Munter also forsteten wir uns von Parzelle zu Parzelle, widmeten uns ganz aufmerksam jeder Grasart und ihren mal größeren, mal kleineren Unterschieden, bis sie ihre Identität preisgaben. Wie auch schon bei der Exkursion zur Leuenberger Wiese wurden wir fachkundig und voll überspringender Begeisterung von Prof. Dr. Inga Schleip angeleitet, die uns bei Exemplaren auf die Sprünge half, die sich etwas hartnäckiger zeigten. Einige Exemplare leisteten ihrer Bestimmung hingegen überhaupt keinen Widerstand; das wollige Honiggras etwa enttarnt sich durch die behaarte Blattoberseite und den süßlichen Geschmack förmlich selbst.

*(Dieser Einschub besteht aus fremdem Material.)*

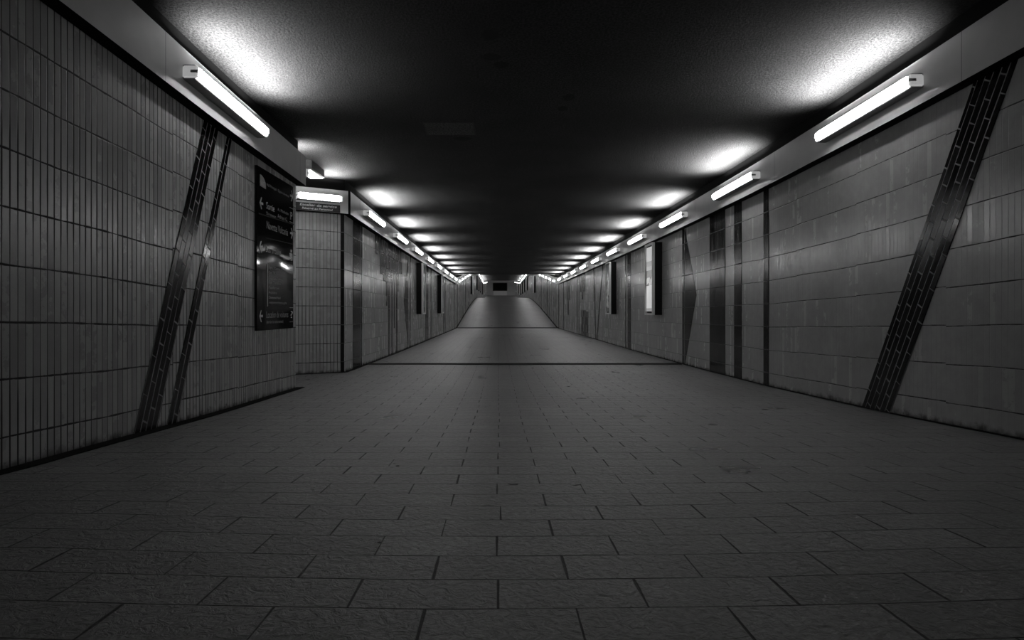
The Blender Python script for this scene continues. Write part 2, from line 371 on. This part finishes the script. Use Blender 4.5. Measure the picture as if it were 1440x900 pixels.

Ja, Geschmack! - wir scheuten nicht, den Kühen gleich, einzelne Grasbüschel mit unseren Zungen zu umschlingen, auszurupfen und an unserer Dentalplatte so lange zu zermahlen, bis die Geschmacksknospen befriedigt waren. Nur mit dem Wiederkäuen hatten einige von uns Probleme. Etwas irritierend war es schon, die sonst so plurale Wiese in ihre einzelnen Bestandteile zerlegt und in Reih und Glied angetreten zu sehen. Aber so traten die Gräser einerseits als Art, als evolutionärer Schicksalsverband also, in Erscheinung, andererseits bemerkte man bei der intensiven Betrachtung die wirkliche Einzigartigkeit einer jeden einzelnen Pflanze, die genau so, wie sie ist, nur ein einziges Mal im Universum, nein, im Multiversum! - zu finden ist. Eine Lektion im intergalaktischen, kollektivistischen Individualismus also! - wenn man denn auf Ismen steht.
Aber auch Abseits des Wissenszuwachses war es einfach mal wieder schön, die lieben Kommiliton*innen in Echt und Farbe zu sehen; wenn wir auch Masken trugen und fleißig Abstand hielten, konnte man sich das strahlende Lachen nicht verkneifen. Das Wetter strahlte mit, und wer für den Moment genug hatte von den Gräsern, konnte sich auf den Rücken legen und es genauer bestimmen: Blauer Himmel, Sonnenschein, wollige Honigwolken - ein wunderschöner Frühlingstag, der ideal genutzt worden ist.